### [Given information]
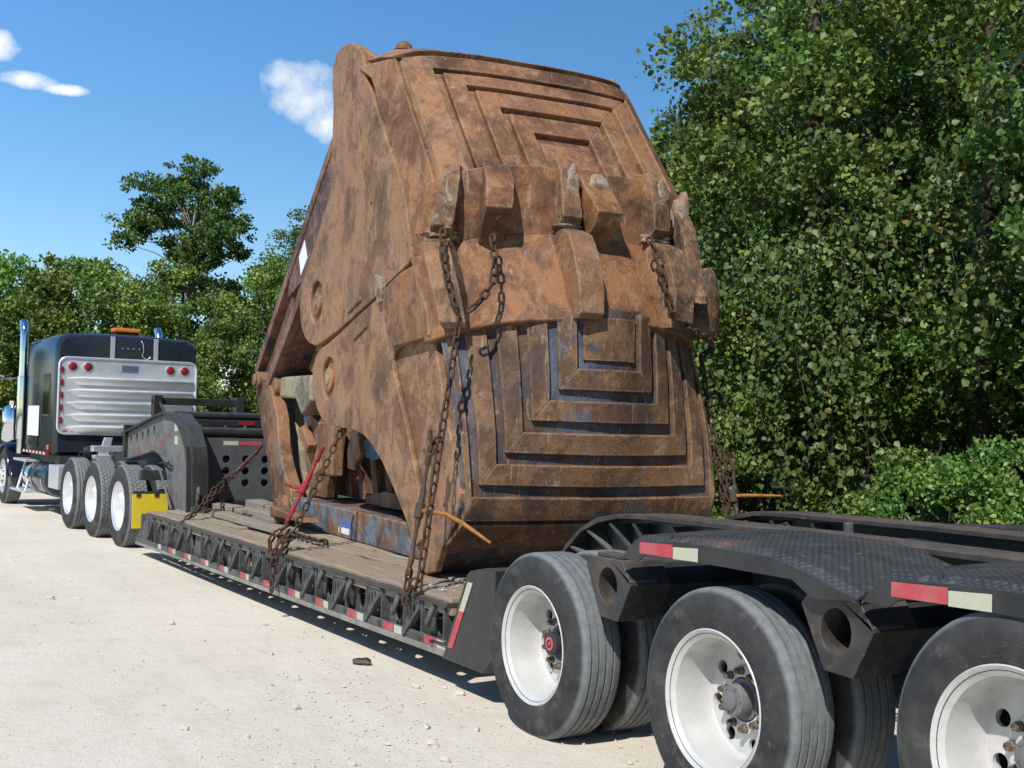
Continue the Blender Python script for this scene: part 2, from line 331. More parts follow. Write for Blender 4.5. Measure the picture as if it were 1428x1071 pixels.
class MB:
    def __init__(s): s.v = []; s.f = []
    def add(s, v, f):
        k = len(s.v); s.v += [tuple(q) for q in v]; s.f += [tuple(i+k for i in q) for q in f]; return s
    def box(s, x0, x1, y0, y1, z0, z1):
        x0, x1 = sorted((x0, x1)); y0, y1 = sorted((y0, y1)); z0, z1 = sorted((z0, z1))
        return s.add([(x, y, z) for z in (z0, z1) for y in (y0, y1) for x in (x0, x1)],
                     [(0, 2, 3, 1), (4, 5, 7, 6), (0, 1, 5, 4), (2, 6, 7, 3), (0, 4, 6, 2), (1, 3, 7, 5)])
    def prism(s, poly, a, b, axis='y'):
        n = len(poly)
        def P(p, t): return (p[0], t, p[1]) if axis == 'y' else ((t, p[0], p[1]) if axis == 'x' else (p[0], p[1], t))
        v = [P(p, a) for p in poly] + [P(p, b) for p in poly]
        return s.add(v, [tuple(range(n))[::-1], tuple(range(n, 2*n))] + [(i, (i+1) % n, n+(i+1) % n, n+i) for i in range(n)])
    def holed(s, poly, c, rx, rz, a, b, axis='y', n=20, walls=True):
        # plate between depth a and b with outline poly (star-shaped about c) and an elliptical hole
        angs = sorted(set([round(2*math.pi*i/n, 5) for i in range(n)] + [round(math.atan2(p[1]-c[1], p[0]-c[0]) % (2*math.pi), 5) for p in poly]))
        def hit(t):
            d = (math.cos(t), math.sin(t)); best = None
            for i in range(len(poly)):
                p, q = poly[i], poly[(i+1) % len(poly)]; e = (q[0]-p[0], q[1]-p[1]); den = d[0]*e[1]-d[1]*e[0]
                if abs(den) < 1e-12: continue
                w_ = (p[0]-c[0], p[1]-c[1]); u = (w_[0]*e[1]-w_[1]*e[0])/den; k = (w_[0]*d[1]-w_[1]*d[0])/den
                if u > 0 and -1e-4 <= k <= 1.0001 and (best is None or u < best): best = u
            return (c[0]+d[0]*best, c[1]+d[1]*best)
        def P(p, t): return (p[0], t, p[1]) if axis == 'y' else ((t, p[0], p[1]) if axis == 'x' else (p[0], p[1], t))
        m = len(angs); out = [hit(t) for t in angs]
        def el(t):
            k = 1/math.sqrt((math.cos(t)/rx)**2+(math.sin(t)/rz)**2); return (c[0]+k*math.cos(t), c[1]+k*math.sin(t))
        inn = [el(t) for t in angs]
        v = [P(p, a) for p in out]+[P(p, a) for p in inn]+[P(p, b) for p in out]+[P(p, b) for p in inn]; f = []
        for i in range(m):
            j = (i+1) % m
            f += [(i, j, m+j, m+i), (2*m+i, 3*m+i, 3*m+j, 2*m+j), (m+i, m+j, 3*m+j, 3*m+i)]
            if walls: f.append((i, 2*m+i, 2*m+j, j))
        return s.add(v, f)
    def tube(s, pts, r, n=10, cap=True, closed=False):
        pts = [Vector(p) if isinstance(p, (tuple, list, Vector)) else Vector([float(q) for q in p]) for p in pts]; m = len(pts); rs = r if isinstance(r, (list, tuple)) else [r]*m; v = []; f = []; prev = None
        for i, p in enumerate(pts):
            if closed: t = (pts[(i+1) % m]-pts[i-1]).normalized()
            else: t = (pts[min(i+1, m-1)]-pts[max(i-1, 0)]).normalized()
            if prev is None:
                a = t.cross(Vector((0, 0, 1)));
                if a.length < .05: a = t.cross(Vector((1, 0, 0)))
                a.normalize()
            else:
                a = (prev - t*prev.dot(t)).normalized()
            prev = a; b = t.cross(a)
            v += [tuple(p + rs[i]*(math.cos(2*math.pi*k/n)*a + math.sin(2*math.pi*k/n)*b)) for k in range(n)]
        for i in range(m if closed else m-1):
            j = (i+1) % m
            f += [(i*n+k, i*n+(k+1) % n, j*n+(k+1) % n, j*n+k) for k in range(n)]
        if cap and not closed: f += [tuple(range(n))[::-1], tuple(range((m-1)*n, m*n))]
        return s.add(v, f)
    def lathe(s, prof, n=48, c=(0, 0, 0), axis='y', cap0=False, cap1=False):
        v = []; f = []; m = len(prof)
        for k in range(n):
            t = 2*math.pi*k/n; ca, sa = math.cos(t), math.sin(t)
            for r, h in prof:
                v.append((c[0]+r*ca, c[1]+h, c[2]+r*sa) if axis == 'y' else ((c[0]+r*ca, c[1]+r*sa, c[2]+h) if axis == 'z' else (c[0]+h, c[1]+r*ca, c[2]+r*sa)))
        for k in range(n):
            j = (k+1) % n
            f += [(k*m+i, j*m+i, j*m+i+1, k*m+i+1) for i in range(m-1)]
        if cap0: f.append(tuple(k*m for k in range(n)))
        if cap1: f.append(tuple(k*m+m-1 for k in range(n)))
        return s.add(v, f)
    def slab(s, fn, us, vs, t0, t1):
        # closed slab over surface fn(u,v)->(point, normal)
        nu, nv = len(us), len(vs); A = []; B = []
        for u in us:
            for q in vs:
                p, n = fn(u, q); A.append(p + n*t0); B.append(p + n*t1)
        k = nu*nv; f = []; I = lambda i, j: i*nv+j
        for i in range(nu-1):
            for j in range(nv-1):
                f += [(I(i, j), I(i+1, j), I(i+1, j+1), I(i, j+1)), (k+I(i, j), k+I(i, j+1), k+I(i+1, j+1), k+I(i+1, j))]
        for i in range(nu-1):
            f += [(I(i, 0), k+I(i, 0), k+I(i+1, 0), I(i+1, 0)), (I(i, nv-1), I(i+1, nv-1), k+I(i+1, nv-1), k+I(i, nv-1))]
        for j in range(nv-1):
            f += [(I(0, j), I(0, j+1), k+I(0, j+1), k+I(0, j)), (I(nu-1, j), k+I(nu-1, j), k+I(nu-1, j+1), I(nu-1, j+1))]
        return s.add(A+B, f)
    def mesh(s, name, mat, smooth=35):
        me = bpy.data.meshes.new(name); me.from_pydata(s.v, [], s.f); me.update()
        bm = bmesh.new(); bm.from_mesh(me); bmesh.ops.recalc_face_normals(bm, faces=bm.faces); bm.to_mesh(me); bm.free()
        me.materials.append(MT[mat] if isinstance(mat, str) else mat)
        if smooth:
            me.shade_smooth(); me.set_sharp_from_angle(angle=R(smooth))
        return me
    def build(s, name, mat, parent=None, smooth=35, bevel=0, loc=(0, 0, 0), rot=(0, 0, 0), seg=2):
        o = link(name, s.mesh(name, mat, smooth), parent, loc, rot)
        if bevel:
            b = o.modifiers.new('bevel', 'BEVEL'); b.width = bevel; b.segments = seg; b.limit_method = 'ANGLE'; b.angle_limit = R(40)
            b.harden_normals = False
        return o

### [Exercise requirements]
Give back every line exactly as it stands, pictures excluded.

### [Output of the exercise]
Continue the Blender Python script for this scene: part 2, from line 331. More parts follow. Write for Blender 4.5. Measure the picture as if it were 1428x1071 pixels.
class MB:
    def __init__(s): s.v = []; s.f = []
    def add(s, v, f):
        k = len(s.v); s.v += [tuple(q) for q in v]; s.f += [tuple(i+k for i in q) for q in f]; return s
    def box(s, x0, x1, y0, y1, z0, z1):
        x0, x1 = sorted((x0, x1)); y0, y1 = sorted((y0, y1)); z0, z1 = sorted((z0, z1))
        return s.add([(x, y, z) for z in (z0, z1) for y in (y0, y1) for x in (x0, x1)],
                     [(0, 2, 3, 1), (4, 5, 7, 6), (0, 1, 5, 4), (2, 6, 7, 3), (0, 4, 6, 2), (1, 3, 7, 5)])
    def prism(s, poly, a, b, axis='y'):
        n = len(poly)
        def P(p, t): return (p[0], t, p[1]) if axis == 'y' else ((t, p[0], p[1]) if axis == 'x' else (p[0], p[1], t))
        v = [P(p, a) for p in poly] + [P(p, b) for p in poly]
        return s.add(v, [tuple(range(n))[::-1], tuple(range(n, 2*n))] + [(i, (i+1) % n, n+(i+1) % n, n+i) for i in range(n)])
    def holed(s, poly, c, rx, rz, a, b, axis='y', n=20, walls=True):
        # plate between depth a and b with outline poly (star-shaped about c) and an elliptical hole
        angs = sorted(set([round(2*math.pi*i/n, 5) for i in range(n)] + [round(math.atan2(p[1]-c[1], p[0]-c[0]) % (2*math.pi), 5) for p in poly]))
        def hit(t):
            d = (math.cos(t), math.sin(t)); best = None
            for i in range(len(poly)):
                p, q = poly[i], poly[(i+1) % len(poly)]; e = (q[0]-p[0], q[1]-p[1]); den = d[0]*e[1]-d[1]*e[0]
                if abs(den) < 1e-12: continue
                w_ = (p[0]-c[0], p[1]-c[1]); u = (w_[0]*e[1]-w_[1]*e[0])/den; k = (w_[0]*d[1]-w_[1]*d[0])/den
                if u > 0 and -1e-4 <= k <= 1.0001 and (best is None or u < best): best = u
            return (c[0]+d[0]*best, c[1]+d[1]*best)
        def P(p, t): return (p[0], t, p[1]) if axis == 'y' else ((t, p[0], p[1]) if axis == 'x' else (p[0], p[1], t))
        m = len(angs); out = [hit(t) for t in angs]
        def el(t):
            k = 1/math.sqrt((math.cos(t)/rx)**2+(math.sin(t)/rz)**2); return (c[0]+k*math.cos(t), c[1]+k*math.sin(t))
        inn = [el(t) for t in angs]
        v = [P(p, a) for p in out]+[P(p, a) for p in inn]+[P(p, b) for p in out]+[P(p, b) for p in inn]; f = []
        for i in range(m):
            j = (i+1) % m
            f += [(i, j, m+j, m+i), (2*m+i, 3*m+i, 3*m+j, 2*m+j), (m+i, m+j, 3*m+j, 3*m+i)]
            if walls: f.append((i, 2*m+i, 2*m+j, j))
        return s.add(v, f)
    def tube(s, pts, r, n=10, cap=True, closed=False):
        pts = [Vector(p) if isinstance(p, (tuple, list, Vector)) else Vector([float(q) for q in p]) for p in pts]; m = len(pts); rs = r if isinstance(r, (list, tuple)) else [r]*m; v = []; f = []; prev = None
        for i, p in enumerate(pts):
            if closed: t = (pts[(i+1) % m]-pts[i-1]).normalized()
            else: t = (pts[min(i+1, m-1)]-pts[max(i-1, 0)]).normalized()
            if prev is None:
                a = t.cross(Vector((0, 0, 1)));
                if a.length < .05: a = t.cross(Vector((1, 0, 0)))
                a.normalize()
            else:
                a = (prev - t*prev.dot(t)).normalized()
            prev = a; b = t.cross(a)
            v += [tuple(p + rs[i]*(math.cos(2*math.pi*k/n)*a + math.sin(2*math.pi*k/n)*b)) for k in range(n)]
        for i in range(m if closed else m-1):
            j = (i+1) % m
            f += [(i*n+k, i*n+(k+1) % n, j*n+(k+1) % n, j*n+k) for k in range(n)]
        if cap and not closed: f += [tuple(range(n))[::-1], tuple(range((m-1)*n, m*n))]
        return s.add(v, f)
    def lathe(s, prof, n=48, c=(0, 0, 0), axis='y', cap0=False, cap1=False):
        v = []; f = []; m = len(prof)
        for k in range(n):
            t = 2*math.pi*k/n; ca, sa = math.cos(t), math.sin(t)
            for r, h in prof:
                v.append((c[0]+r*ca, c[1]+h, c[2]+r*sa) if axis == 'y' else ((c[0]+r*ca, c[1]+r*sa, c[2]+h) if axis == 'z' else (c[0]+h, c[1]+r*ca, c[2]+r*sa)))
        for k in range(n):
            j = (k+1) % n
            f += [(k*m+i, j*m+i, j*m+i+1, k*m+i+1) for i in range(m-1)]
        if cap0: f.append(tuple(k*m for k in range(n)))
        if cap1: f.append(tuple(k*m+m-1 for k in range(n)))
        return s.add(v, f)
    def slab(s, fn, us, vs, t0, t1):
        # closed slab over surface fn(u,v)->(point, normal)
        nu, nv = len(us), len(vs); A = []; B = []
        for u in us:
            for q in vs:
                p, n = fn(u, q); A.append(p + n*t0); B.append(p + n*t1)
        k = nu*nv; f = []; I = lambda i, j: i*nv+j
        for i in range(nu-1):
            for j in range(nv-1):
                f += [(I(i, j), I(i+1, j), I(i+1, j+1), I(i, j+1)), (k+I(i, j), k+I(i, j+1), k+I(i+1, j+1), k+I(i+1, j))]
        for i in range(nu-1):
            f += [(I(i, 0), k+I(i, 0), k+I(i+1, 0), I(i+1, 0)), (I(i, nv-1), I(i+1, nv-1), k+I(i+1, nv-1), k+I(i, nv-1))]
        for j in range(nv-1):
            f += [(I(0, j), I(0, j+1), k+I(0, j+1), k+I(0, j)), (I(nu-1, j), k+I(nu-1, j), k+I(nu-1, j+1), I(nu-1, j+1))]
        return s.add(A+B, f)
    def mesh(s, name, mat, smooth=35):
        me = bpy.data.meshes.new(name); me.from_pydata(s.v, [], s.f); me.update()
        bm = bmesh.new(); bm.from_mesh(me); bmesh.ops.recalc_face_normals(bm, faces=bm.faces); bm.to_mesh(me); bm.free()
        me.materials.append(MT[mat] if isinstance(mat, str) else mat)
        if smooth:
            me.shade_smooth(); me.set_sharp_from_angle(angle=R(smooth))
        return me
    def build(s, name, mat, parent=None, smooth=35, bevel=0, loc=(0, 0, 0), rot=(0, 0, 0), seg=2):
        o = link(name, s.mesh(name, mat, smooth), parent, loc, rot)
        if bevel:
            b = o.modifiers.new('bevel', 'BEVEL'); b.width = bevel; b.segments = seg; b.limit_method = 'ANGLE'; b.angle_limit = R(40)
            b.harden_normals = False
        return o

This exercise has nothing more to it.